Penyebaran aktivitas ekonomi berupa penciptaan kota-kota baru berukuran menengah di berbagai wilayah di Indonesia perlu segera dilakukan. Wilayah pedesaan berkonsentrasi pada pengembangan sumber daya alam sesuai potensinya, dan tentunya saling bekerja sama dengan wilayah-wilayah lain. Tiap-tiap daerah memproduksi dan saling menyuplai barang mentah sesuai dengan potensinya. Barang jadi hasil produksi daerah kemudian didistribusikan ke pasar domestik dan pasar internasional. Dinamisasi perekonomian di daerah-daerah akan secara otomatis berkontribusi terhadap pertumbuhan ekonomi nasional. Inilah makna sebenarnya dari pembangunan ekonomi berbasis otonomi daerah.
Selain peran pemerintah pusat dalam hal pembangunan infrastruktur secara merata ke seluruh wilayah tanah air, peran pemerintah daerah sangat diperlukan demi mengoptimalkan potensi wilayahnya. Mereka harus membangun ekonomi daerahnya demi kepentingan warga. Sehingga warganya tidak perlu ke daerah lain untuk mencari penghidupan.
Pemerintah daerah harus mengajak pelaku ekonomi swasta dalam pengembangan ekonomi wilayahnya. Mereka juga perlu melakukan kerja sama dengan pihak investor luar negeri dalam pengelolaan sumber daya alam dan kerja sama dengan negara lain dalam hal pemasaran produk lokal. Hal ini semuanya bisa dilakukan atas nama otonomi daerah demi kepentingan ekonomi daerah dan warganya.

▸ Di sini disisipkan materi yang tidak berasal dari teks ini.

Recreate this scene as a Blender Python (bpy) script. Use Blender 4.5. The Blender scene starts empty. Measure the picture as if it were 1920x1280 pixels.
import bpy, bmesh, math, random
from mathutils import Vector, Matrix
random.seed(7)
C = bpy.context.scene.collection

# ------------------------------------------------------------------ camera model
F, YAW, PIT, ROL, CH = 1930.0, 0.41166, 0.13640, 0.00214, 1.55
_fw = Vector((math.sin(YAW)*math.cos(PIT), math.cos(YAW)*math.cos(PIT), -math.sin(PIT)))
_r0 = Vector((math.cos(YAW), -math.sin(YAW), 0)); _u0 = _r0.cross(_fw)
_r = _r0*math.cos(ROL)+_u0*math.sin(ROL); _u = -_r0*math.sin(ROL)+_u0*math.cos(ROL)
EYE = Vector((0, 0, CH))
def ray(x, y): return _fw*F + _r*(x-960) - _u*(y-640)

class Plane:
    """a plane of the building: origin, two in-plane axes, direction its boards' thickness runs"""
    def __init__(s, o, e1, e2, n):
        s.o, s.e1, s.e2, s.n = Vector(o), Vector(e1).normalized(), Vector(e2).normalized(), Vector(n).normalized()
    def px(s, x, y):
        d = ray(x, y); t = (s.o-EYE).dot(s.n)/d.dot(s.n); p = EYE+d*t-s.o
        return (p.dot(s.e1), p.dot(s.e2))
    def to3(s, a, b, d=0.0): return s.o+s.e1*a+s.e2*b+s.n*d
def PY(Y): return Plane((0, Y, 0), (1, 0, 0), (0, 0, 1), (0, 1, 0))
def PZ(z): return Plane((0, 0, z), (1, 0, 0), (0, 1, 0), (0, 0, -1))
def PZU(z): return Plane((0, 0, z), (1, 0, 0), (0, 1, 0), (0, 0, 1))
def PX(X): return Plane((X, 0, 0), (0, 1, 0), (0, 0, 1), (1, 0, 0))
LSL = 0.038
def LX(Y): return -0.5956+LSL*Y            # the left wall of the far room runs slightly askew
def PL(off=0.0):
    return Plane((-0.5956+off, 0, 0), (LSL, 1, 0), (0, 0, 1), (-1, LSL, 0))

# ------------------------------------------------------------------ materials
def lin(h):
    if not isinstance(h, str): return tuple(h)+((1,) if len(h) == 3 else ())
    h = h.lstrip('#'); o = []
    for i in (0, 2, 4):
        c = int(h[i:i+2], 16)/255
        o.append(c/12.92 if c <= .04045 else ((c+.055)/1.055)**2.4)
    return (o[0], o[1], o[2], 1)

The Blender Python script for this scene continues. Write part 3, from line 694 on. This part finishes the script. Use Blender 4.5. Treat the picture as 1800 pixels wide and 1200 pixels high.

Hal lain yang bisa dilakukan untuk menciptakan penyebaran pertumbuhan ekonomi adalah dengan cara pemindahan pusat pemerintahan. Hal ini perlu dipertimbangkan mengingat Jakarta saat ini sudah tidak mampu lagi menampung beban ekonominya. Kepadatan, kemacetan, banjir, kriminalitas, kesemrautan tata ruang, kemiskinan, dan permasalahan sosial lainnya membuat Jakarta sudah tidak nyaman lagi ditempati. Apalagi arus mudik dan pendatang baru yang terus berdatangan, akan semakin menambah beban Jakarta.